» REQUIREMENTS:
The entire listing is to be repeated verbatim.

» STORED DATA:
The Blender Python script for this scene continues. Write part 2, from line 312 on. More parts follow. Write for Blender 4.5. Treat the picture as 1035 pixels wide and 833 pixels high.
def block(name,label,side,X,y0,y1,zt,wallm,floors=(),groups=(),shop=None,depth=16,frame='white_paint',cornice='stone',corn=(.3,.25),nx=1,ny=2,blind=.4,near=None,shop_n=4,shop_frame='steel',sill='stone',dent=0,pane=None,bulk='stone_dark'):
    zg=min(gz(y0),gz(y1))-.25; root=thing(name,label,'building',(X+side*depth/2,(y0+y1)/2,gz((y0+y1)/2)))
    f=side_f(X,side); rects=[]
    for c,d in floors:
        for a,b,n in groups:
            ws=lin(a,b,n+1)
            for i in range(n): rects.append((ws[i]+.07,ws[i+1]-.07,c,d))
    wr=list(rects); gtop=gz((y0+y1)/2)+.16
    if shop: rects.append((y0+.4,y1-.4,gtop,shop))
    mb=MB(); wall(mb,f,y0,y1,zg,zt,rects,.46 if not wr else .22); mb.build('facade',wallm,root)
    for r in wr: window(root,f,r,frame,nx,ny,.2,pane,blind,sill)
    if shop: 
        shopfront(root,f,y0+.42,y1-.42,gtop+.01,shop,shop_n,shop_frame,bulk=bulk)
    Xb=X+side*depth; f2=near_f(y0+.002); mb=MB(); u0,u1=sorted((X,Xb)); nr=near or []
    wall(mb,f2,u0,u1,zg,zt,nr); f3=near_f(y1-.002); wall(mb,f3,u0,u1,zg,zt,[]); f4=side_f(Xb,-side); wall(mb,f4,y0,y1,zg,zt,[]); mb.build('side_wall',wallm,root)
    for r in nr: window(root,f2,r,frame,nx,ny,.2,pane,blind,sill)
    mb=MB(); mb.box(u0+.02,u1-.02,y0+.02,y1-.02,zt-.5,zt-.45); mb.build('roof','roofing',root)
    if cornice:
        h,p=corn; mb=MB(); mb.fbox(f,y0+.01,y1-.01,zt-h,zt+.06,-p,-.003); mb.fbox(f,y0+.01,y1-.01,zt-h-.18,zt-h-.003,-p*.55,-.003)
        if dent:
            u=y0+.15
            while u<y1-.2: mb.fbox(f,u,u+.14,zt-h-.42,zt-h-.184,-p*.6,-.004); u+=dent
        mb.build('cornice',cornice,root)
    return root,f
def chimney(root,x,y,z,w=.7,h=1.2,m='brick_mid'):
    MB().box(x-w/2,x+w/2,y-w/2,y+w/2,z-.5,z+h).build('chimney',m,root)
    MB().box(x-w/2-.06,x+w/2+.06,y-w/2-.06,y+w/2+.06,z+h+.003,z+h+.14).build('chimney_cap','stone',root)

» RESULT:
The Blender Python script for this scene continues. Write part 2, from line 312 on. More parts follow. Write for Blender 4.5. Treat the picture as 1035 pixels wide and 833 pixels high.
def block(name,label,side,X,y0,y1,zt,wallm,floors=(),groups=(),shop=None,depth=16,frame='white_paint',cornice='stone',corn=(.3,.25),nx=1,ny=2,blind=.4,near=None,shop_n=4,shop_frame='steel',sill='stone',dent=0,pane=None,bulk='stone_dark'):
    zg=min(gz(y0),gz(y1))-.25; root=thing(name,label,'building',(X+side*depth/2,(y0+y1)/2,gz((y0+y1)/2)))
    f=side_f(X,side); rects=[]
    for c,d in floors:
        for a,b,n in groups:
            ws=lin(a,b,n+1)
            for i in range(n): rects.append((ws[i]+.07,ws[i+1]-.07,c,d))
    wr=list(rects); gtop=gz((y0+y1)/2)+.16
    if shop: rects.append((y0+.4,y1-.4,gtop,shop))
    mb=MB(); wall(mb,f,y0,y1,zg,zt,rects,.46 if not wr else .22); mb.build('facade',wallm,root)
    for r in wr: window(root,f,r,frame,nx,ny,.2,pane,blind,sill)
    if shop: 
        shopfront(root,f,y0+.42,y1-.42,gtop+.01,shop,shop_n,shop_frame,bulk=bulk)
    Xb=X+side*depth; f2=near_f(y0+.002); mb=MB(); u0,u1=sorted((X,Xb)); nr=near or []
    wall(mb,f2,u0,u1,zg,zt,nr); f3=near_f(y1-.002); wall(mb,f3,u0,u1,zg,zt,[]); f4=side_f(Xb,-side); wall(mb,f4,y0,y1,zg,zt,[]); mb.build('side_wall',wallm,root)
    for r in nr: window(root,f2,r,frame,nx,ny,.2,pane,blind,sill)
    mb=MB(); mb.box(u0+.02,u1-.02,y0+.02,y1-.02,zt-.5,zt-.45); mb.build('roof','roofing',root)
    if cornice:
        h,p=corn; mb=MB(); mb.fbox(f,y0+.01,y1-.01,zt-h,zt+.06,-p,-.003); mb.fbox(f,y0+.01,y1-.01,zt-h-.18,zt-h-.003,-p*.55,-.003)
        if dent:
            u=y0+.15
            while u<y1-.2: mb.fbox(f,u,u+.14,zt-h-.42,zt-h-.184,-p*.6,-.004); u+=dent
        mb.build('cornice',cornice,root)
    return root,f
def chimney(root,x,y,z,w=.7,h=1.2,m='brick_mid'):
    MB().box(x-w/2,x+w/2,y-w/2,y+w/2,z-.5,z+h).build('chimney',m,root)
    MB().box(x-w/2-.06,x+w/2+.06,y-w/2-.06,y+w/2+.06,z+h+.003,z+h+.14).build('chimney_cap','stone',root)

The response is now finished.